Pesa sobre Gegê e Paca ainda a suspeita de terem ordenado, em dezembro, o assassinato de um membro do grupo, Edilson Borges Nogueira, o Birosca, sem o consentimento da liderança. Respeitado pela massa carcerária pela morte de policiais e por comandar o tráfico de Diadema (SP), Birosca havia sido afastado do PCC no meio do ano passado por divergências internas. Segundo um delegado de Presidente Venceslau, ele teria afrontado Marcola com revelação do livro Laços de Sangue, do ex-procurador Marcio Christino, de que o chefão havia sido informante da polícia para conseguir ascender na facção. Em outro caso, sua mulher teria brigado feio com a esposa de um sócio de Gegê numa das tantas visitas de ônibus a Presidente Venceslau. Apesar de excluído da quadrilha, Birosca tinha uma relação de “quase parentesco” com os líderes do PCC — fora batizado pelo próprio Marcola e tinha como padrinho de seu filho Daniel Canônico, o Cego, outro chefe. Deste modo, a sua morte só poderia ser decretada pela cúpula. Marcola e companhia, no entanto, estavam incomunicáveis no regime especial de isolamento, quando ele foi morto por golpes de estilete durante um banho de sol.
O PCC no Ceará
Esta não é a primeira vez que se tem notícia da presença de lideranças do PCC no Ceará. Em março de 2016, a Polícia Federal prendeu o irmão de Marcola, Alejandro Juvenal Herbas Camacho Júnior, em Fortaleza. Em 2012, o próprio Marcola havia pedido transferência para um presídio da região. Segundo um delegado da Polícia Civil de São Paulo, o PCC firmou um importante entreposto no estado, onde adquiriu propriedades e redes de comércio para lavar o dinheiro do narcotráfico. O Ceará também desperta interesse por sua posição geográfica – é a costa brasileira mais próxima ao continente europeu, para onde boa parte da droga é enviada por veleiros e navios de carga. “Para o crime organizado, o Ceará é o centro geográfico. Quem conquistá-lo, conquista o Nordeste”, resumiu o ministro da Justiça, Torquato Jardim, na última segunda-feira.

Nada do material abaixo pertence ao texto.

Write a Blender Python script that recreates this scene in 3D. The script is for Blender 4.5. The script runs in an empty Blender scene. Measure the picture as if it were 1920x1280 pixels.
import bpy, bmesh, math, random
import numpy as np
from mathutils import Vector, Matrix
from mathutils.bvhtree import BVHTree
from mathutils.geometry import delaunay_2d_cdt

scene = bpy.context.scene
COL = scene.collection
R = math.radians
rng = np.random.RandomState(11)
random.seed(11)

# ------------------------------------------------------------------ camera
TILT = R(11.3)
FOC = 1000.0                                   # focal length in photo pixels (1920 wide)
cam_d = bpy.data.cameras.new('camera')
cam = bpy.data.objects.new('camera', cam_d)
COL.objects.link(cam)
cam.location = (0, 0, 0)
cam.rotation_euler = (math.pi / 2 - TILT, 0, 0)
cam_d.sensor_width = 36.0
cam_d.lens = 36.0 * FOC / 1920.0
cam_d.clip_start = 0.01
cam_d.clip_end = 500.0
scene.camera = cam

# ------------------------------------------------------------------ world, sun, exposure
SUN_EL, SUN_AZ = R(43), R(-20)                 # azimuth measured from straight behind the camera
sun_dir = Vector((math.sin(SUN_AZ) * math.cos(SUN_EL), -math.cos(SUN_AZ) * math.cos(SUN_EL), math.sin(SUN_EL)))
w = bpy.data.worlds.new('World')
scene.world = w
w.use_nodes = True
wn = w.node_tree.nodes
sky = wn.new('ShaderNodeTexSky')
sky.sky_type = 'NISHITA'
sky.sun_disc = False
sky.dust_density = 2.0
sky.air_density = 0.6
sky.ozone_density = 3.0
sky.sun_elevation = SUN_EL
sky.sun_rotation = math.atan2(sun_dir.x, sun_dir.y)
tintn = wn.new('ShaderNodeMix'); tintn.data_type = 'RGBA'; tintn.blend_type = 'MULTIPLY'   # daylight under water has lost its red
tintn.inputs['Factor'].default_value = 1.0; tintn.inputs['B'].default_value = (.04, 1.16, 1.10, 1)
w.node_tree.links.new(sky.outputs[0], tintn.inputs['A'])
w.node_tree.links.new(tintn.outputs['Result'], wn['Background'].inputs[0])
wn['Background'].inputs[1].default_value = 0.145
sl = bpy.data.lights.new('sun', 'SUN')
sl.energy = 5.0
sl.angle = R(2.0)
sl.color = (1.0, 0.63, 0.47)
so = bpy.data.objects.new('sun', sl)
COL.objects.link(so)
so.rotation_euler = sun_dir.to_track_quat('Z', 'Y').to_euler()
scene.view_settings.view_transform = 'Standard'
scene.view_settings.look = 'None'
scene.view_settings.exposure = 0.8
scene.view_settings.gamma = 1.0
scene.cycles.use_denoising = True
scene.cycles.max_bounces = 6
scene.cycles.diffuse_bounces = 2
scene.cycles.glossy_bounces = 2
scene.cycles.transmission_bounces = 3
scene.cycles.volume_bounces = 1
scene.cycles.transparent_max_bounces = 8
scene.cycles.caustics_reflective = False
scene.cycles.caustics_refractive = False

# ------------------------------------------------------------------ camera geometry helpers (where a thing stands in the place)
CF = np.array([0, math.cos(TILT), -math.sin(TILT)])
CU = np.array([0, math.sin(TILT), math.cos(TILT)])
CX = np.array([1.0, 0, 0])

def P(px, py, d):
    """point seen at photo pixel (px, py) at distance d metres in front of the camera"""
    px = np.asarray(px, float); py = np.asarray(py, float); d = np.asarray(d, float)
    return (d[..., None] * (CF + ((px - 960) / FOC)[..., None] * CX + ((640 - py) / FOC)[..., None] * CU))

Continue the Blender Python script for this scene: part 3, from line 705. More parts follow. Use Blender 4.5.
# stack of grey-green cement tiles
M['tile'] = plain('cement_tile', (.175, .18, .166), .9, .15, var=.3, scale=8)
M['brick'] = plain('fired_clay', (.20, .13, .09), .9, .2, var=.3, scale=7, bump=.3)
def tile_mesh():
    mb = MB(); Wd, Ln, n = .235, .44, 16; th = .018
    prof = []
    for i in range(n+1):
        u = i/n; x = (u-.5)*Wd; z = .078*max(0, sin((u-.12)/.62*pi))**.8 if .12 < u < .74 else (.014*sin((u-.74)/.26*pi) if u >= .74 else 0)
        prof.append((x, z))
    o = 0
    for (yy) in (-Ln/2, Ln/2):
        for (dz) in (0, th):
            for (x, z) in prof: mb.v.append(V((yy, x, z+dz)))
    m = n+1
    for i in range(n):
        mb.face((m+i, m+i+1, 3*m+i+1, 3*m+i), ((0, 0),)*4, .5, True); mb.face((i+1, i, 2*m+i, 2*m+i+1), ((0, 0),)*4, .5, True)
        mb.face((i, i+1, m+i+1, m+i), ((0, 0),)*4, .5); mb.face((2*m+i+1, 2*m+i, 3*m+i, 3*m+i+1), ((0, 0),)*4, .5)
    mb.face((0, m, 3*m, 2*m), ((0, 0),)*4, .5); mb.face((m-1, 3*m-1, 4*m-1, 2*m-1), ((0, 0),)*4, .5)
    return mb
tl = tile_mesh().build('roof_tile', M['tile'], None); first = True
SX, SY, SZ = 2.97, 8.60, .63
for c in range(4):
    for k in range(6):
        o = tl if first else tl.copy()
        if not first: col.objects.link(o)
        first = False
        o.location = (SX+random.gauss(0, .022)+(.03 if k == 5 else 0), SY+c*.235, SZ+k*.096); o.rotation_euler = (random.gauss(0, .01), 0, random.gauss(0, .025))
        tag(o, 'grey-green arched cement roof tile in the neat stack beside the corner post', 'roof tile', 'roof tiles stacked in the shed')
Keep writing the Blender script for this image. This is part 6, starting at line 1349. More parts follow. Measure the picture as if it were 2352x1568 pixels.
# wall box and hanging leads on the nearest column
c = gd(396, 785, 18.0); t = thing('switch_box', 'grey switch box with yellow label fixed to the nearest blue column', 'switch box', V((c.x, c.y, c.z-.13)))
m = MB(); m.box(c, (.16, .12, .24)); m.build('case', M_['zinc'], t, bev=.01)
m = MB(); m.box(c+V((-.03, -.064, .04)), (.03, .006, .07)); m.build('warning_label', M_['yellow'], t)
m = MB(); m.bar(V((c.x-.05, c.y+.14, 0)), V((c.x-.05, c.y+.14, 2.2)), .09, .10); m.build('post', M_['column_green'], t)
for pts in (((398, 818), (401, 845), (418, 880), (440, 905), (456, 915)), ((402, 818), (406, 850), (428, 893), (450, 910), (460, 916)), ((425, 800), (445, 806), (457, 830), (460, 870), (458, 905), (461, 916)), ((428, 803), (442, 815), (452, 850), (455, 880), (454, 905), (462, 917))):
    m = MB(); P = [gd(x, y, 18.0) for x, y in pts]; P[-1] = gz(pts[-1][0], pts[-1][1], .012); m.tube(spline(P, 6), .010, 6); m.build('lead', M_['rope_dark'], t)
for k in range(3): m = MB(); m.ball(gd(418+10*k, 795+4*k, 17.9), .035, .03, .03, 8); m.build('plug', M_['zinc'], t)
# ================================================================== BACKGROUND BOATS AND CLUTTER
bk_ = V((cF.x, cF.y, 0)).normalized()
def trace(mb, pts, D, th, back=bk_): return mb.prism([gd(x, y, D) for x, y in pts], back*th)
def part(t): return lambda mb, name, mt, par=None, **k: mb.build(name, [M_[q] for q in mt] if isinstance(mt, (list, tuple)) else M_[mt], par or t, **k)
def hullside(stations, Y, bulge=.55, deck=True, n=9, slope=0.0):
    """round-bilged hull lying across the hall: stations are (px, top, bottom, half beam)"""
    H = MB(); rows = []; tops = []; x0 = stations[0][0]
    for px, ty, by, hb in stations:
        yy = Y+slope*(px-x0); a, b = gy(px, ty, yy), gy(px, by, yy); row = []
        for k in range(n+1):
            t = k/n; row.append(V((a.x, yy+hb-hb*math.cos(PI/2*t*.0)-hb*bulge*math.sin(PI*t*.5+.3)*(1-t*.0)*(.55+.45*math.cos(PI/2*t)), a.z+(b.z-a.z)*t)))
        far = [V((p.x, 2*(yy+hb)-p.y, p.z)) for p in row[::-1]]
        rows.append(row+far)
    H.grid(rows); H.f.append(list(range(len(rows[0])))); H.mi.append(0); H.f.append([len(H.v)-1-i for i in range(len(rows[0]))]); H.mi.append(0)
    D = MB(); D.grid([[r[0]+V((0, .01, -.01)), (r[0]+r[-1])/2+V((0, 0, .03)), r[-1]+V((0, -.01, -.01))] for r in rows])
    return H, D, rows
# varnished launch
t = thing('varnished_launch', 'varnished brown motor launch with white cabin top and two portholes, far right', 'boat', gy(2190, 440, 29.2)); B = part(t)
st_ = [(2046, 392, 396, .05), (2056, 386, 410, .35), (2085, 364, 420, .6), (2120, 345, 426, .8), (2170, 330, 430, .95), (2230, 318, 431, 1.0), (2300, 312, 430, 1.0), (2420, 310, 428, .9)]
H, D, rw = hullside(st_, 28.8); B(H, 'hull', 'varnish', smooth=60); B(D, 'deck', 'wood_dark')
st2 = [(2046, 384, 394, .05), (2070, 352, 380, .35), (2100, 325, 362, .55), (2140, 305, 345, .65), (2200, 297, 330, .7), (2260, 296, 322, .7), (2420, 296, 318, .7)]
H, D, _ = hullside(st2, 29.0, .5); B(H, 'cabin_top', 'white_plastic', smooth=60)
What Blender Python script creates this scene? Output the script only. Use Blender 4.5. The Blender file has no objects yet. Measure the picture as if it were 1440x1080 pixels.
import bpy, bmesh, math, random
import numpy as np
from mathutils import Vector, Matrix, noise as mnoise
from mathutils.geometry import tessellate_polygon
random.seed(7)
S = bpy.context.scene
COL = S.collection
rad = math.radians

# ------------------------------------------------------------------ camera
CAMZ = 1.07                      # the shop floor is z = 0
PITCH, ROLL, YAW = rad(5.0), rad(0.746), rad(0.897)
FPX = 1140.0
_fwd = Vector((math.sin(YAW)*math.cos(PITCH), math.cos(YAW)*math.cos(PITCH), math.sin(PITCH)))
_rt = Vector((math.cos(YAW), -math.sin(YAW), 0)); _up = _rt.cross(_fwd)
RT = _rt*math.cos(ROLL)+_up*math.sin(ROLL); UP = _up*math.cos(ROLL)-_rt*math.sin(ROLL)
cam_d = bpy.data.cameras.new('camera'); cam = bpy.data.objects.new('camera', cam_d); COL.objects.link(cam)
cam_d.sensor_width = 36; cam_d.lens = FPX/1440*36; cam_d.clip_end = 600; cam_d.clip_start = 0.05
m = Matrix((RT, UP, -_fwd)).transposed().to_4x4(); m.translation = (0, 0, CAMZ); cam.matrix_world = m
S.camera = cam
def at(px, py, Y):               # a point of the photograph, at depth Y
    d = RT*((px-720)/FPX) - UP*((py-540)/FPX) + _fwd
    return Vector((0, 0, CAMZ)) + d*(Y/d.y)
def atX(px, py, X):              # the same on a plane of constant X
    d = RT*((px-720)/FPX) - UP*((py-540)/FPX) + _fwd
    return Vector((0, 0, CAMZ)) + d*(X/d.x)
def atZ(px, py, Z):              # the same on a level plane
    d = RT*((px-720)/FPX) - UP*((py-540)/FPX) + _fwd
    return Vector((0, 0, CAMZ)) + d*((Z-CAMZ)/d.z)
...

Uma investigadora da Polícia Civil do Ceará, que pediu não ser identificada, afirmou que o PCC chegou à região por volta de 2011 e promoveu a “pacificação” entre as diferentes quadrilhas que disputavam o espaço no estado. “Naquela época, o número de homicídios caiu drasticamente. A facção decidiu em que local cada uma deveria ficar, e, deste modo, organizou o crime.” A paz imperou até fim de 2016, quando rompeu a guerra entre PCC e Comando Vermelho nos presídios — e a partir daí os índices de criminalidade saltaram. “Aí já era tarde demais. Quando o governo admitiu a existência do PCC, ele já estava consolidado”, comentou ela.
Gegê e Paca eram líderes emergentes do PCC. Galgaram posições na facção ao conseguir o domínio sobre todas as etapas do tráfico de drogas envolvendo a produção nos países vizinhos e a venda para o exterior. Por isso, avaliam os investigadores, a perda dos dois seria um golpe duro na organização criminosa — a não ser que tenha ocorrido por vontade dela. A história do PCC sempre foi marcada por execuções sumárias de suas lideranças. O próprio Marcola só conseguiu chegar ao topo após o assassinato dos fundadores. A morte de Gegê e Paca, portanto, pode ter tido um objetivo que vai além da vingança: mostrar aos membros do PCC quem continua no comando.